Friday, June 28, 2013

In Sickness and in Health, Part II


The doctor instructed me to “pack” her wound with gauze twice a day, scrubbing the inside of it with peroxide each time I changed her dressing.  The wound was about four inches long, an inch and a half wide and an inch and a half deep.  It was raw meat and I was required to stuff 4x4 inch gauze pads in it twice a day. 

As he finished explaining, the doctor said, “I am glad you are doing this.  There are plenty of husbands who just have the nurse come to the house twice a day…”

Right there, I considered kicking this guy’s butt.  Why did he have to give me the option to wimp out after I ignorantly volunteered for duty? I began to hate this man I’d just met, and I don’t hate anybody.   After planning how I would have to dispose of his body if I killed him, I decided against it.  I then calmed down.

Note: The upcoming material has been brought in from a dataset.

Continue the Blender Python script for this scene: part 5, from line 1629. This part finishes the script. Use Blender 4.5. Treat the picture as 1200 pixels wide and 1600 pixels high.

While I knew that we were going to have struggles and tough times, I didn’t think our love for each other required actions that were more intense than the feeling of a simple hug or a kiss goodnight or the struggle of an argument, or even the birth experience itself. But this clinched it. 

I didn’t think I could live long enough to have a week like this one.  I saw my son born, I saw my wife cut open, then sewn up, and then burst open again.  I couldn’t relate to myself in these circumstances.  I couldn’t believe I was the one everyone in the room was depending on to be “nurse” for Sunday.  This just wasn’t me.  I couldn’t do it.  Her wounding was much too powerful for me to live through.  I felt like I was dying in that room, I was so stressed.  Her life was up to me, and, by extension, Jonah’s.  Twice a day, I was ensuring the health of my family’s future destiny with a simple, intense ten-minute change of bloody bandages.  Since Sunday’s belly was too big for her to see it, I felt alone in my silent panic.

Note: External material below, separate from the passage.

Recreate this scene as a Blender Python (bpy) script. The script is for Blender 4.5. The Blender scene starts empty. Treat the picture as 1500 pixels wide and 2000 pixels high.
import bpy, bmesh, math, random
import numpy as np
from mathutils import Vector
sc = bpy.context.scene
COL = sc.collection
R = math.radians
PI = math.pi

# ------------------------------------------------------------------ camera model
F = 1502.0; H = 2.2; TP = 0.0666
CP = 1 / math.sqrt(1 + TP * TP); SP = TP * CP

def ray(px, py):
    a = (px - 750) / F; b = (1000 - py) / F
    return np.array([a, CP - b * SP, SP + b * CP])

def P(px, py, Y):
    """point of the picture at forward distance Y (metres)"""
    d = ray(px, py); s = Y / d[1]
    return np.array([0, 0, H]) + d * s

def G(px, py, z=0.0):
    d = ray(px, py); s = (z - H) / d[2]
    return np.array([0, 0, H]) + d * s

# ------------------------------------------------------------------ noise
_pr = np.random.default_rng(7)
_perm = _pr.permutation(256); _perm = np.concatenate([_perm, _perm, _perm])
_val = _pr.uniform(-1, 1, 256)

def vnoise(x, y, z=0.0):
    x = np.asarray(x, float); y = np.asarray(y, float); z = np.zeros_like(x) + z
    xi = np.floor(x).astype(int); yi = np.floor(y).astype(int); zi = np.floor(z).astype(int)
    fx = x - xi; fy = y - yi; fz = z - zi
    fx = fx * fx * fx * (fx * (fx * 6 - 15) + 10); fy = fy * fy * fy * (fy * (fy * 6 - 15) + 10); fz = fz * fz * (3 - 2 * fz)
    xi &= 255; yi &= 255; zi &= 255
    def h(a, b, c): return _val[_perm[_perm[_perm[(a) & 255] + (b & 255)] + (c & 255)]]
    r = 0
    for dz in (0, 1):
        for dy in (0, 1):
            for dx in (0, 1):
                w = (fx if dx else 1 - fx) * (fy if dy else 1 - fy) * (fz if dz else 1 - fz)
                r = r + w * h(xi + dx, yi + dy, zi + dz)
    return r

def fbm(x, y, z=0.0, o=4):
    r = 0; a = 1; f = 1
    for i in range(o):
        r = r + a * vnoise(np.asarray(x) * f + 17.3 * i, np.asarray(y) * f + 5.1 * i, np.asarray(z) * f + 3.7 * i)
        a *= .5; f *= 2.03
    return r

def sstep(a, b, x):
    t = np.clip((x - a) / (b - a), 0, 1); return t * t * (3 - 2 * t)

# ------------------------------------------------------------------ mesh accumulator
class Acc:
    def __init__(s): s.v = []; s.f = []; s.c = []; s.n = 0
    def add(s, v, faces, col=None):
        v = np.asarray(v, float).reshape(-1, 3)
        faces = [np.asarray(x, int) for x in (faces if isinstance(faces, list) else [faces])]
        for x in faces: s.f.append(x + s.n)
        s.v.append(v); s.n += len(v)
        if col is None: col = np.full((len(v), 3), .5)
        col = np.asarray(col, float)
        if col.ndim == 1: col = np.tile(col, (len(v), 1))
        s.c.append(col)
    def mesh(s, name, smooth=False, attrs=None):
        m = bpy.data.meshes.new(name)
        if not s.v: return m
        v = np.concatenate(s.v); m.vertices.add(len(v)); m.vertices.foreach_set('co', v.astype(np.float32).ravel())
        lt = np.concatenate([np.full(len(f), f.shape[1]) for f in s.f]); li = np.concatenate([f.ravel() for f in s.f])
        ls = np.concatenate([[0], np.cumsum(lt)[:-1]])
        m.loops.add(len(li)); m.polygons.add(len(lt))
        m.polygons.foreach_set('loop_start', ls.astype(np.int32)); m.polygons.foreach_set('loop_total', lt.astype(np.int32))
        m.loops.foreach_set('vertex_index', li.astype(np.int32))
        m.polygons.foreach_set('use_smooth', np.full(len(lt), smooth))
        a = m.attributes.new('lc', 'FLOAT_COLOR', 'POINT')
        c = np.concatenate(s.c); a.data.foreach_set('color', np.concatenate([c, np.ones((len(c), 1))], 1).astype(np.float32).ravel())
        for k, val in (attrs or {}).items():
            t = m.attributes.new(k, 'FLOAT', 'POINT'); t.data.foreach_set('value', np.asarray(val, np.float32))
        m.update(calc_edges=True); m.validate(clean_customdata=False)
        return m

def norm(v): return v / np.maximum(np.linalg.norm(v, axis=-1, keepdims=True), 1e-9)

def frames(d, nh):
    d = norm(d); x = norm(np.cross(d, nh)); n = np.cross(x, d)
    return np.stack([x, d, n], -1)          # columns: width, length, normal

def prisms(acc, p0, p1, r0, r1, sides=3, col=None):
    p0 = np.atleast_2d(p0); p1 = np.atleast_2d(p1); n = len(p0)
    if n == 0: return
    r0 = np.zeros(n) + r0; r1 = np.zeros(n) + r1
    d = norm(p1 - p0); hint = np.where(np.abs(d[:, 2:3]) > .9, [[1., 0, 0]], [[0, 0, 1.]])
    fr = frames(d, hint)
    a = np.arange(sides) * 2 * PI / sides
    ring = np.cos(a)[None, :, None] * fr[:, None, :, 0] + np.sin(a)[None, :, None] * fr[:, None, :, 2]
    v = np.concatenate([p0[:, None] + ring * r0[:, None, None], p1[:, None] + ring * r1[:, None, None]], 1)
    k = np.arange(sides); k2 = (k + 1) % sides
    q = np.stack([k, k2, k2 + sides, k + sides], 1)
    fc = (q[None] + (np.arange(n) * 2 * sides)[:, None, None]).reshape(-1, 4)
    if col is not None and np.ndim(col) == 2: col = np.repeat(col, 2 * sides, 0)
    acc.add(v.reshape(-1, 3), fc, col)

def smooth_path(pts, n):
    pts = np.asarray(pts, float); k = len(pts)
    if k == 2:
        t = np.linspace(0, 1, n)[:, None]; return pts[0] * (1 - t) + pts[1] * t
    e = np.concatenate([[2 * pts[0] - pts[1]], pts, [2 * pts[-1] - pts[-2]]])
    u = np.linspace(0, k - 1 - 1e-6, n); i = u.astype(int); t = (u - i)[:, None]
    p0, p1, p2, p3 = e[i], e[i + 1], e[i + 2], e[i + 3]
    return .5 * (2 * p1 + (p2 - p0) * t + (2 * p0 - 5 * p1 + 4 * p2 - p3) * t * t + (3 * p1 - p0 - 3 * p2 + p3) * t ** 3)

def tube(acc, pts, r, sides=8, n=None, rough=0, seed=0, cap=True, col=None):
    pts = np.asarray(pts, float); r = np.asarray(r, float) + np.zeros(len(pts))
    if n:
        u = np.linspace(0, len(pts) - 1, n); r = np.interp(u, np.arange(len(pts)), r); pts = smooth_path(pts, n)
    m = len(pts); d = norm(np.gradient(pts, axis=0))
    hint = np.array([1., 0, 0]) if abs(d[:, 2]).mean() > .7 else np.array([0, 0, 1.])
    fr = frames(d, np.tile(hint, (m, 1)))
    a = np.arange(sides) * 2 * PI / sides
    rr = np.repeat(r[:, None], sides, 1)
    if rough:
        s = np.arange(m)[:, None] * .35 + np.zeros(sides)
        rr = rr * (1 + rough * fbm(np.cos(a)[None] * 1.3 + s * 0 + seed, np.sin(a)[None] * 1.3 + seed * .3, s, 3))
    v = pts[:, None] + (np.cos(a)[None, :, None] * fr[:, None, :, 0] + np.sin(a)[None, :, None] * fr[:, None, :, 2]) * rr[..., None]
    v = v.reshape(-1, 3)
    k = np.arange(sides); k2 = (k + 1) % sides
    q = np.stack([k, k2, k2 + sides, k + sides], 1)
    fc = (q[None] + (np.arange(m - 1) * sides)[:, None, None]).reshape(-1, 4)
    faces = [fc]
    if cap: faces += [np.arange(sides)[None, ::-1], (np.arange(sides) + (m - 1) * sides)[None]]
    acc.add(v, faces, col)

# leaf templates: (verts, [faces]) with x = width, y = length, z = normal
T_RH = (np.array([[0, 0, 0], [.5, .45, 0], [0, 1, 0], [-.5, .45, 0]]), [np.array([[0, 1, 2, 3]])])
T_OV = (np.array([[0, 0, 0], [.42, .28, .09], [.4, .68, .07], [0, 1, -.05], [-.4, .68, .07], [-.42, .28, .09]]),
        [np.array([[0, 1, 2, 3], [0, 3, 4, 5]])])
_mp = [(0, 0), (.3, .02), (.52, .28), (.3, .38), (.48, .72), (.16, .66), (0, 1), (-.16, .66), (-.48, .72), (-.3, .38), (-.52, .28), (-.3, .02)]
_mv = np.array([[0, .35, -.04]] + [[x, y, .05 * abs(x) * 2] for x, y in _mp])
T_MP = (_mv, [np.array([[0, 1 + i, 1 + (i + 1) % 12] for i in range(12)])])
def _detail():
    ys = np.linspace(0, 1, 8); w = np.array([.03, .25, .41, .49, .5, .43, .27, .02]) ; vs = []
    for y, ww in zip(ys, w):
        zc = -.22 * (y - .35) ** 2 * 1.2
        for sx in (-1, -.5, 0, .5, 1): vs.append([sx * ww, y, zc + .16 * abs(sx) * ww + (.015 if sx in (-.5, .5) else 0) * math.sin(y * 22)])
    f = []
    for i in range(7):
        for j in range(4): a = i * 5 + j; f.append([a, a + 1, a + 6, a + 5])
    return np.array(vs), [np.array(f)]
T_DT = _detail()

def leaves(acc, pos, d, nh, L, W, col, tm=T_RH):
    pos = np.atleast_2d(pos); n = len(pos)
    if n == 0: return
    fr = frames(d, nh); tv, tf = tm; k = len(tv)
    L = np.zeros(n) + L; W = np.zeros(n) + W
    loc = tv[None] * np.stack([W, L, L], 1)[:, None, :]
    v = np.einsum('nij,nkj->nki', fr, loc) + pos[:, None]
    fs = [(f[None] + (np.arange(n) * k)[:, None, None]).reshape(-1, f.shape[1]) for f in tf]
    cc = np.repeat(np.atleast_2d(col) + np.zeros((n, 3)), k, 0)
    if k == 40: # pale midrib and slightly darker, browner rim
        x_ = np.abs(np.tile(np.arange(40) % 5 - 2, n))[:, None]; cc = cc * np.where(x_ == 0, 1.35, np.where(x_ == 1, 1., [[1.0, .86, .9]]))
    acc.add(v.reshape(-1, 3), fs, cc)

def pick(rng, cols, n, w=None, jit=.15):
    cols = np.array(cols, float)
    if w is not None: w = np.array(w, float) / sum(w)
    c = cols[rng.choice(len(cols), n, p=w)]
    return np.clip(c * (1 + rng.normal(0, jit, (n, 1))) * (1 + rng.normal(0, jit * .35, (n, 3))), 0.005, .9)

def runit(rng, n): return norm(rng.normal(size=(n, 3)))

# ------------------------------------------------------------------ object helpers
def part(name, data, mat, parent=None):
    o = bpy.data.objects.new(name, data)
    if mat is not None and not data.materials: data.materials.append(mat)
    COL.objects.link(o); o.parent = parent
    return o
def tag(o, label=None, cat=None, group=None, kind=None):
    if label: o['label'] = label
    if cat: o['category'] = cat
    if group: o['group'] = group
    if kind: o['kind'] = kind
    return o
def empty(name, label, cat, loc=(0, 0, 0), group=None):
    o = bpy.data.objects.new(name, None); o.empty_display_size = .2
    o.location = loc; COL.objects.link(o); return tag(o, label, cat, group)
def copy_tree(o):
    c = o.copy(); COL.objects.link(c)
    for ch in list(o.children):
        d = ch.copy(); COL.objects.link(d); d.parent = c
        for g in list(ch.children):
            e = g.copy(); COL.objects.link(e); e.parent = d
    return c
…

I responded to all of this with a smile as my hands shook violently at the thought of what I had to do.  

I walked out of that room a different man.  I couldn’t relate to myself in there because I wasn’t me anymore.  I was responsible at a higher level than I had experienced.  And I still couldn’t handle it.

I was seeing my shaking hands and Sunday’s tear streaked face and I knew I was on my knees with this heavy load on me.  I couldn’t take this by myself, and although Sunday was certainly there physically, I couldn’t tell her about my fear.  I couldn’t tell her that I was petrified that she was going to die.  I couldn’t tell her how awful her belly looked.  I couldn’t tell her that I loved her, but I didn’t know if I could love her enough to see her scars every single day, twice a day.  I couldn’t tell her.  I just couldn’t.  I was silent, weighted down and silent.

When we got home, I made sure Sunday was comfortable, and then I went into our bedroom and called my parents. I bawled my eyes out.  I’ve always thought of myself as a pretty creative and visionary type of person, someone who can see himself past a tough situation into a place of triumph.  This time, it wasn’t happening.  I was a changed person.  I wasn’t defeated, but I certainly needed some help.   I could only see her open belly and the potential for disaster.  I certainly knew what was at stake and it scared me silly. 

While I talked to my parents, I only remember what Dad said, mostly because I recognized that it was our first father-to-father conversation.  They both knew what was at stake, but Dad had the special position of father and husband in the conversation.  He knew what it was like to carry a load he couldn’t handle.  He knew what it was like to be frozen by the prospect of failure.  In that moment, he could connect with me, and he offered to lift that load.  I have no doubt in my mind that I could have physically fulfilled the promise I made to the doctor and to Sunday:  I would dress her wound every day, just like I said.  The conversation with Dad that night allowed me to fulfill that promise with the knowledge that he was there, understanding, supporting, lifting the weight off of my shoulders until I could move again.  He knew I was on my knees, and he knew that, being eight hours away, he couldn’t immediately do anything, but he also knew that I needed a lift. 

Right there, on the phone, he gave it to me.  He said, “We’re here.  And we can be there, if you need it.”